Snow leopards in Kyrgyzstan
Most of us, it’s fair to say, won’t ever see a snow leopard in our lifetimes. Sparse and elusive, they're confined to one of the most remote and forbidding regions on Earth. Yet we’re comforted by the thought that somewhere out there, such a glorious creature has a secure place in this world. In this Anthropocene—the current time during which human activity has been the dominant influence on climate and the environment—we know, their loss would be our failure.
It’s estimated that across their entire range, only between 4,000 and 7,000 snow leopards remain. Their best chance at survival, in part, rests with the humans living alongside them in Asia’s high mountains, where WWF helps train local communities to monitor and survey snow leopards and perform anti-poaching initiatives. While on assignment for WWF, I got to spend time in one such place: Ak-Shyrak, Kyrgyzstan, a remote village nestled at 10,500 feet beneath the mountainous Chinese border.

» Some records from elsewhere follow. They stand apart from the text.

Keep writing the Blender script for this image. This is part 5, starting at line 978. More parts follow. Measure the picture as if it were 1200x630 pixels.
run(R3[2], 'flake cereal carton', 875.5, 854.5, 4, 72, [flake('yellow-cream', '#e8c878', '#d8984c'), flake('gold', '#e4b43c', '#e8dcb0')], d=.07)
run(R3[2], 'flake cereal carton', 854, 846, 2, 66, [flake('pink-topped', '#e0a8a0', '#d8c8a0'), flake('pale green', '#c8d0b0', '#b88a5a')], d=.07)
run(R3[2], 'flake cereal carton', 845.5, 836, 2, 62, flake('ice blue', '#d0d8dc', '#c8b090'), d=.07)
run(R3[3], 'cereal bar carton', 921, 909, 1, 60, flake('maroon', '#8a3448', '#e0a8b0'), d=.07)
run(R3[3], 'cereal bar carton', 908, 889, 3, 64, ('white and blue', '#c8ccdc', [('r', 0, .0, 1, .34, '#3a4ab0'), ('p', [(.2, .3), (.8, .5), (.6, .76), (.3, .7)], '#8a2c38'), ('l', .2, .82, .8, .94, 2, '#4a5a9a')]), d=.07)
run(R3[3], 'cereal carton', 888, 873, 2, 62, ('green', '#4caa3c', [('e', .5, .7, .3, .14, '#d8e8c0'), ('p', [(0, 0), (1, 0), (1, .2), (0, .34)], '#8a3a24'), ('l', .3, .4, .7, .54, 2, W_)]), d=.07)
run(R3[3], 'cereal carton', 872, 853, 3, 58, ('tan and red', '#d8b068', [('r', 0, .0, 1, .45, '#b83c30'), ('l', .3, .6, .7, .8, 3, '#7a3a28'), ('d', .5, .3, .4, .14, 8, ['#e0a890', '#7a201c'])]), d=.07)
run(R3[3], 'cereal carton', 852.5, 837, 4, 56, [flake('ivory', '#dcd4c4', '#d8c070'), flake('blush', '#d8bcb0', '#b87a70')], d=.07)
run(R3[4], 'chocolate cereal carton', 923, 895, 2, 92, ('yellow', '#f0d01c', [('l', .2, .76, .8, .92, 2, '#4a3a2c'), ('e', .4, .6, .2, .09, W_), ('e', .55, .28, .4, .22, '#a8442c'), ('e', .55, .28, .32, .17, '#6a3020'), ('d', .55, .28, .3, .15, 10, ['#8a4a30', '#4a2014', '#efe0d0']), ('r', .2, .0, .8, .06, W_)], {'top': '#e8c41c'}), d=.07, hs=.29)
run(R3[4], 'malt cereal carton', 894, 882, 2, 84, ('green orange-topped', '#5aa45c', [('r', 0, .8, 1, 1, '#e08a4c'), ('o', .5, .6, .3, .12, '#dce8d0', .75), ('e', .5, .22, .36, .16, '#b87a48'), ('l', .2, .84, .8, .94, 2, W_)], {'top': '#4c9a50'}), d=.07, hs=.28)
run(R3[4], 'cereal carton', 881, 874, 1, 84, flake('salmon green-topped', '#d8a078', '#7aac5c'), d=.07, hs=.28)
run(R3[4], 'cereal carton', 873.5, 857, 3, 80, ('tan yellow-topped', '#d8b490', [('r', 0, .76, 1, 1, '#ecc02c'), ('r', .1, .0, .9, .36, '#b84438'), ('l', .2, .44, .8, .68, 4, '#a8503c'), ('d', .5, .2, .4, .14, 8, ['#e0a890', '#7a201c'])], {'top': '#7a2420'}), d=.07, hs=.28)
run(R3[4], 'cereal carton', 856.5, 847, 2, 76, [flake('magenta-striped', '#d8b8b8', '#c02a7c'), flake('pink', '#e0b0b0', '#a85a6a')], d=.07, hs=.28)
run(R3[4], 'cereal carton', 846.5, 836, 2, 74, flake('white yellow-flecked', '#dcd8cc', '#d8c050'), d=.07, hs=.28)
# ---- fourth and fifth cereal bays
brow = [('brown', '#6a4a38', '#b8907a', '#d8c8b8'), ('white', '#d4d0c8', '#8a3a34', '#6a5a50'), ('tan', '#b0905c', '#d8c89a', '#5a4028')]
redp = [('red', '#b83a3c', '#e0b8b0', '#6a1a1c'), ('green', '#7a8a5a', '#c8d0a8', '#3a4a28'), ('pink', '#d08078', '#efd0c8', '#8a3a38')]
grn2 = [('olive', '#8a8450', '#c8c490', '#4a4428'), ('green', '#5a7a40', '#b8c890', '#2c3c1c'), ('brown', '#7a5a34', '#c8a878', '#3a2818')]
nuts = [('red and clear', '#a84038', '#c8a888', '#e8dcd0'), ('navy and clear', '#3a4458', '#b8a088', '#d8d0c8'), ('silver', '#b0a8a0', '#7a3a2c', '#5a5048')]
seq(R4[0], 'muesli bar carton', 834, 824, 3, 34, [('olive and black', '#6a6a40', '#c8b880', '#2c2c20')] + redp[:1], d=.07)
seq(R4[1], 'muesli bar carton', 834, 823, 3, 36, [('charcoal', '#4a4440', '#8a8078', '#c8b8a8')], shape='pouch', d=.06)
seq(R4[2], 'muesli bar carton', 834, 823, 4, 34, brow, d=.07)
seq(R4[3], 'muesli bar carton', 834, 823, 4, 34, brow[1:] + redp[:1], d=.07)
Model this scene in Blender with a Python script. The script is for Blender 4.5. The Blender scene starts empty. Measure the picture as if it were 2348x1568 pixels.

In the community hall one afternoon, I watched local teenage girls, dressed in leopard-patterned fur suits, stage a theatrical skit and choreographed dance number that promoted the virtues of environmental stewardship. The enraptured audience, members of surrounding communities, included some former poachers who’d recently committed to wildlife protection.
This wasn’t fancy scientific monitoring or governmental-level activism, I remember thinking. This was super-grassroots education in the kind of place where changing the culture can really make a difference. Farida Balbakova, WWF's project coordinator in Kyrgyzstan who’d organized this local Snow Leopard Festival, looked on, satisfied. "I feel like I awoke something that was sleeping inside of them," she told me.